Lui trouver sur ordre une autre signification, plus satisfaisante, relève dès lors de la mission impossible et on ne comprend plus très bien l’enjeu de l’agaçant duel, par écran interposé, entre le studieux anachorète et les chiffres ou les constructions virtuelles du Réseau Central Neuronal, tyrannique machine surdimensionnée qui gère le monde décadent où il se débat. On se sent assez vite floué, en outre, par son enfermement définitif à l’intérieur de la vaste église désaffectée où il a élu domicile, sous le regard d’un immense Christ en croix sans tête, couronné d’une caméra. La chatoyante dimension spectaculaire de l’oeuvre, proche du Cinquième Elément dans son premier tiers, se réduit ainsi, contre toute attente, à un huis clos foutraque qu’aèrent à peine les chromos de brèves et illusoires évasions en couple sur un bout de plage tropicale nappée d’un éternel soleil couchant, avatar exotique du « Pays Doré » de 1984 (« C’est mieux que réel : tu es dans ton ordinateur et moi dans le mien, il n’y a rien à craindre », s’enthousiasme tristement la pimpante partenaire récréative de l’informaticien).

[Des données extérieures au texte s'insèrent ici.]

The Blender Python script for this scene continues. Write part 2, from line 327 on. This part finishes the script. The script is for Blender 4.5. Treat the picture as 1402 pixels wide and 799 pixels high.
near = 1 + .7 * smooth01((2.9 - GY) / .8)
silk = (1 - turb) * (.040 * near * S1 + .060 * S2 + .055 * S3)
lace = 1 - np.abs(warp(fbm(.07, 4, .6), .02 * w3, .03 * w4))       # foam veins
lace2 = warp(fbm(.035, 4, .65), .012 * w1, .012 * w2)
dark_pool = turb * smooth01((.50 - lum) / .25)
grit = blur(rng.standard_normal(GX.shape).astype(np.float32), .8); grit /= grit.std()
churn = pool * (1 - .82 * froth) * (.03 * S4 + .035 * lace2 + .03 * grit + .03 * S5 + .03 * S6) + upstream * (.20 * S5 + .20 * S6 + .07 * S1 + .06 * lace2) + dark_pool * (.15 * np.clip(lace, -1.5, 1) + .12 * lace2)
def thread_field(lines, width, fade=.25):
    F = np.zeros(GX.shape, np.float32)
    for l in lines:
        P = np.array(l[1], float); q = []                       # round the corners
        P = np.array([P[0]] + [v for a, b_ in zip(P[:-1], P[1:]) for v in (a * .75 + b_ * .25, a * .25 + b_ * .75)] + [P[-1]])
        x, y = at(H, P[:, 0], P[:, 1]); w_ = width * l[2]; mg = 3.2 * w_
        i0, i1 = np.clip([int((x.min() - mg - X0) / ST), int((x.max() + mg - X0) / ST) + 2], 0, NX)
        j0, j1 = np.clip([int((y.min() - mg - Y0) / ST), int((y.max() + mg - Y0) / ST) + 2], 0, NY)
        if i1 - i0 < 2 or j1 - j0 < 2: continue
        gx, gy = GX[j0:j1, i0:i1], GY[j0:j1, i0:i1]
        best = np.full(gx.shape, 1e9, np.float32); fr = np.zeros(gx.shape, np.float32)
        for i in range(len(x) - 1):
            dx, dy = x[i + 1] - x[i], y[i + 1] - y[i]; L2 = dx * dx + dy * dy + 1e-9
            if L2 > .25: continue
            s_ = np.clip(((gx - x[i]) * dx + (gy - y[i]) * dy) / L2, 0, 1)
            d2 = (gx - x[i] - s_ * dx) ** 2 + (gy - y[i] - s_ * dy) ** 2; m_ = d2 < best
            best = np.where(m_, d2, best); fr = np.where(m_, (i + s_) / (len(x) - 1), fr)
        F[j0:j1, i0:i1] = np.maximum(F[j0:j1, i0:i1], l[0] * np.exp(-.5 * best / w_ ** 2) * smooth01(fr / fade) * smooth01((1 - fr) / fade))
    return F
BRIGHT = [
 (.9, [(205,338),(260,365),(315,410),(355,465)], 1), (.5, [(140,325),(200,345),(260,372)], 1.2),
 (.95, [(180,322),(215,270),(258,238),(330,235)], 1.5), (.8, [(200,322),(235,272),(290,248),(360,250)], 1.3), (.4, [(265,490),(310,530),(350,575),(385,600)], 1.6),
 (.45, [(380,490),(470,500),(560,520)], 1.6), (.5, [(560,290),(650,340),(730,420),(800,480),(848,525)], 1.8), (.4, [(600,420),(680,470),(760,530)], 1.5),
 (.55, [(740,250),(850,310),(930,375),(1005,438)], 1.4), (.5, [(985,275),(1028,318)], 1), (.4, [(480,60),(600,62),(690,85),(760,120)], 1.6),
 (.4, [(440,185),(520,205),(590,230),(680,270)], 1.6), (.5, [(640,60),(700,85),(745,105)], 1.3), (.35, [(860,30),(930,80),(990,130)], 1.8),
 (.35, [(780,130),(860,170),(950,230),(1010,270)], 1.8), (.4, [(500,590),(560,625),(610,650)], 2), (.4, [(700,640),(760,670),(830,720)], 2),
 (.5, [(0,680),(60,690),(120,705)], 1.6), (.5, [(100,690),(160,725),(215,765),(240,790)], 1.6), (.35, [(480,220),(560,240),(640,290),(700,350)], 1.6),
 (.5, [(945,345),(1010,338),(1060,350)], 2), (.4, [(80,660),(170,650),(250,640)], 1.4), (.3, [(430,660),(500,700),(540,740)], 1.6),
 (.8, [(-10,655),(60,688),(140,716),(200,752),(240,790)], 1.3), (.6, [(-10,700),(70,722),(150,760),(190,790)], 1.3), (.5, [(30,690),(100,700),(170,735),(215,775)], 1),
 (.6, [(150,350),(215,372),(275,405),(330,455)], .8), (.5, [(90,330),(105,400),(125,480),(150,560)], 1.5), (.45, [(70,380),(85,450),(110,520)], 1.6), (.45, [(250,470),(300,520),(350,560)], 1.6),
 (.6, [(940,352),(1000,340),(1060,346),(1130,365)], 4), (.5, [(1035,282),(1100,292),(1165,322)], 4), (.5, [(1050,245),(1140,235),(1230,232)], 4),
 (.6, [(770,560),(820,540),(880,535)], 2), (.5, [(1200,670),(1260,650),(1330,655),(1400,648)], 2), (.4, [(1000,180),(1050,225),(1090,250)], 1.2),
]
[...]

Or, quoiqu’aussi raté, pour d’autres raisons, que Transcendance de Wally Pfister (peu crédible et trop ambigu dans sa charge contre l’emprise des ordinateurs sur nos destinées), mis à l’affiche la même semaine, le treizième long métrage de Terry Gilliam demeure tout compte fait plus stimulant que ses trois pensums précédents. En dépit de tous ses défauts, aggravés par son manque de rythme et d’émotion, particulièrement fâcheux, le pessimisme lucide qui l‘imprègne ( "La vérité n’est pas jolie, mais elle est libératrice") peut en effet emporter l’adhésion et susciter maints autres questionnements salutaires. L’insolite identité de son anti-héros fascine, sans cesse estropiée par les gens de pouvoir : Qohen Leth, le "dévoué mortel" (étymologiquement), qui convoque au choix son homonyme danois Jorgen Leth, le poète et réalisateur expérimental du célèbre court métrage The Perfect Human (1967), ou, en sens inverse, le ténébreux Leonard Cohen, possible guide du choix de son interprète ( "Take this Waltz" !).

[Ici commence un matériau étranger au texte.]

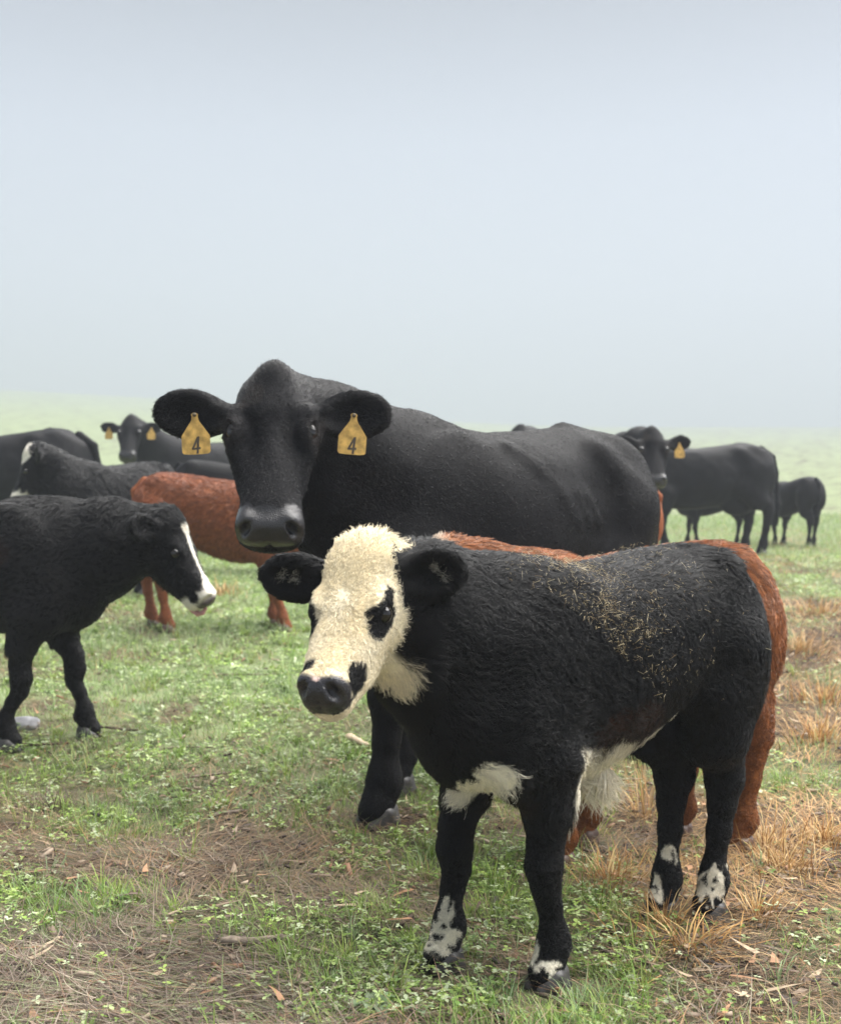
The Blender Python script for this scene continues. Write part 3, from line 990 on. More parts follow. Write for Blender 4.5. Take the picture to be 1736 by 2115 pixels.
def coat_blaze(s, p, hair=False):
    h = s.hc(p)
    c = np.tile(BLACK, (len(p), 1)) * (.7 + .6 * noise(p, 7, 3))[:, None]
    c = c + (blotch(p, (-.05, -.17, .72), (.3, .12, .12), .4, 7) * 1.0)[:, None] * np.array([.008, .0015, 0])
    em = ear_mask(s, p)[0]
    w = .03 + .09 * sstep(.66, .88, h[:, 0]) + .03 * (noise(p, 20, 4) - .5) + .035 * sstep(.35, .2, h[:, 0])
    bl = sstep(.02, -.01, np.abs(h[:, 1]) - w) * sstep(.16, .2, h[:, 0]) * (h[:, 2] > -.2) * (h[:, 2] < .3)
    mz = sstep(.86, .91, h[:, 0] + .22 * (-h[:, 2]) + .04 * (noise(p, 25, 4) - .5)) * (h[:, 0] < 1.2) * (h[:, 2] > -.5) * (np.abs(h[:, 1]) < .3) * (h[:, 2] < .2)
    for sy in (-1, 1):
        mz = mz * (1 - blotch(h, (.87, sy * .15, -.20), (.07, .07, .065), .2, 20))
    wh = np.where(em, 0, np.maximum(bl, mz))
    c = c * (1 - wh)[:, None] + np.array([.74, .70, .62]) * wh[:, None]
    b = bare_mask(s, p) * sstep(.93, .98, h[:, 0])
    c = c * (1 - b)[:, None] + np.array([.07, .055, .055]) * b[:, None]
    return c, b


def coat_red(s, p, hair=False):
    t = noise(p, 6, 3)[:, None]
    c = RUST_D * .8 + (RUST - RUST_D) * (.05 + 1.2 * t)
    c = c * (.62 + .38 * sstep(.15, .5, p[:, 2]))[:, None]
    h = s.hc(p)
    face = sstep(-.06, .0, h[:, 0]) * (np.abs(h[:, 1]) < .4) * (h[:, 2] < .3) * (h[:, 2] > -.6) * (h[:, 0] < 1.2)
    c = c * (1 - face)[:, None] + np.array([.62, .50, .38]) * face[:, None]
    b = bare_mask(s, p)
    c = c * (1 - b)[:, None] + np.array([.35, .2, .17]) * b[:, None]
    return c, b


def coat_red_plain(s, p, hair=False):
    t = noise(p, 6, 3)[:, None]
    c = RUST_D + (np.array([.26, .085, .035]) - RUST_D) * (.4 + .7 * t)
    return c, bare_mask(s, p) * 0


def coat_patch_face(s, p, hair=False):
    """black with a white poll patch and white muzzle"""
    h = s.hc(p)
    c = np.tile(BLACK * 1.3, (len(p), 1)) * (.7 + .6 * noise(p, 7, 3))[:, None]
    em = ear_mask(s, p)[0]
    on = (np.abs(h[:, 1]) < .35) * (h[:, 2] < .3) * (h[:, 2] > -.5) * (h[:, 0] < 1.2)
    w = np.maximum(blotch(h, (.12, 0, .0), (.20, .24, .2), .2, 14), blotch(h, (.9, 0, -.2), (.17, .25, .22), .3, 14)) * on
    w = np.where(em, 0, w)
    c = c * (1 - w)[:, None] + np.array([.74, .70, .62]) * w[:, None]
    return c, bare_mask(s, p) * .5


def coat_cow(s, p, hair=False):
    c = np.tile(BLACK * 1.55, (len(p), 1)) * (.6 + .8 * noise(p, 5, 3))[:, None]
    h = s.hc(p)
    c = c * (1 + .9 * sstep(-.1, .1, h[:, 0]) * (np.abs(h[:, 1]) < .4) * (h[:, 2] < .3) * (h[:, 2] > -.6))[:, None]
    # dried mud on the brow
    mud = blotch(h, (.17, -.12, .03), (.10, .07, .08), .4, 14) * .8
    c = c + mud[:, None] * np.array([.010, .007, .004])
    ex, ey, ez = EYE_AT['cow']
    de = np.sqrt(((h[:, 0] - ex) / 1.3)**2 + (np.abs(h[:, 1]) - ey)**2 + ((h[:, 2] - ez) / .9)**2)
    ring = sstep(.105, .06, de) * .8
    c = c * (1 - ring)[:, None] + np.array([.022, .018, .0165]) * ring[:, None]
    b = bare_mask(s, p)
    nc = np.array([.027, .026, .027]) * (.6 + .8 * noise(p, 30, 6))[:, None]
    nc = nc + (sstep(-.17, -.24, h[:, 2]) * b)[:, None] * np.array([.014, .008, .005])
    c = c * (1 - b)[:, None] + nc * b[:, None]
    return c, b


def ear_tag(an, side, text=True, size=.083, drop=None, along=.5, roll=0.0, up=0.0):
    """a yellow plastic flap hanging from a stud through the ear: tag > stud, numeral"""
    b, a, n, u, e = [x for x in an.ears][0 if side == 1 else 1]
    hole = b + a * e[0] * along + n * (e[2] * .9 + .004) + np.array([0, 0, up])
    dn = np.array([0, 0, -1.0]) + (drop if drop is not None else 0)
    dn = unit(dn)
    nn = unit(n - dn * (n @ dn))
    x = np.cross(nn, dn)
    cr, sr = math.cos(R(roll)), math.sin(R(roll))
    x, dn = cr * x + sr * dn, cr * dn - sr * x
    w = size / 2
    prof = [(-.22, .06), (-.25, .0), (-.20, -.10), (-.27, -.42), (-.95, -1.42), (-1.0, -1.52), (-1.0, -2.62), (-.9, -2.76), (-.5, -2.80), (.5, -2.80), (.9, -2.76), (1.0, -2.62), (1.0, -1.52), (.95, -1.42), (.27, -.42), (.20, -.10), (.25, .0), (.22, .06), (.12, .14), (-.12, .14)]
    V = []
    for th in (0.0016, -0.0016):
        for (px, py) in prof:
            bend = 0
            V.append(hole + x * px * w + dn * (-py * w) + nn * (th + .004 + bend))
    m = len(prof)
    me = bpy.data.meshes.new('ear_tag')
    F = [tuple(range(m))[::-1], tuple(range(m, 2 * m))] + [(i, (i + 1) % m, m + (i + 1) % m, m + i) for i in range(m)]
    me.from_pydata([tuple(v) for v in V], [], F)
    me.materials.append(M_TAG)
    o = bpy.data.objects.new('ear_tag', me)
    COL.objects.link(o); o.parent = an.root
    # stud
    V, F = [], []
    for k, (r, z) in enumerate(((.0, .011), (.004, .011), (.0065, .008), (.0065, .0055))):
        for i in range(10):
            ph = 2 * math.pi * i / 10
            V.append(hole + x * r * math.cos(ph) + dn * r * math.sin(ph) + nn * z)
    for k in range(3):
        for i in range(10):
            F.append((k * 10 + i, k * 10 + (i + 1) % 10, k * 10 + 10 + (i + 1) % 10, k * 10 + 10 + i))
    mesh_obj('stud', V, F, M_STUD, o)
    if text:   # printed numeral: a flat print 0.5 mm proud of the flap
        strokes = [((.10, -1.55), (.27, -1.55), (-.14, -2.36), (-.30, -2.36)),
                   ((-.30, -2.34), (-.30, -2.48), (.32, -2.44), (.32, -2.30)),
                   ((.10, -1.55), (.27, -1.55), (.16, -2.76), (.01, -2.76))]
        V, F = [], []
        for k, q in enumerate(strokes):
            for (px, py) in q:
                bend = 0
                V.append(hole + x * (px - .0) * w + dn * (-py * w) + nn * (.0021 + .004 + bend + .0002 * k))
            F.append(tuple(range(k * 4, k * 4 + 4)))
        mesh_obj('numeral', V, F, M_INK, o, smooth=False)
    return o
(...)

Plus étrangement encore, The Zero Theorem lorgne, dès l’ouverture (un trou noir cosmique où l’acteur précité sombre en rêve), vers L’Autre Monde (2010), fort audacieux film français méconnu de Gilles Marchand : n’y était-il pas question du "Black Hole", jeu fatal en réseau, et de la quête suicidaire d’une "Plage" virtuelle, partagée par les avatars de Grégoire Leprince-Ringuet et Louise Bourgoin ?
Il y a deux ans, enfin, sortait Login de Sanjeev Reddy, drame indien exemplaire sur les ravages de l’internet aujourd’hui, dans le quotidien solitaire de trois êtres différents, mais pareillement condamnés. Sur l’affiche, sa phrase d’accroche proclamait : "Connected on life but disconnected in life". A moindres frais, on ne saurait mieux dire.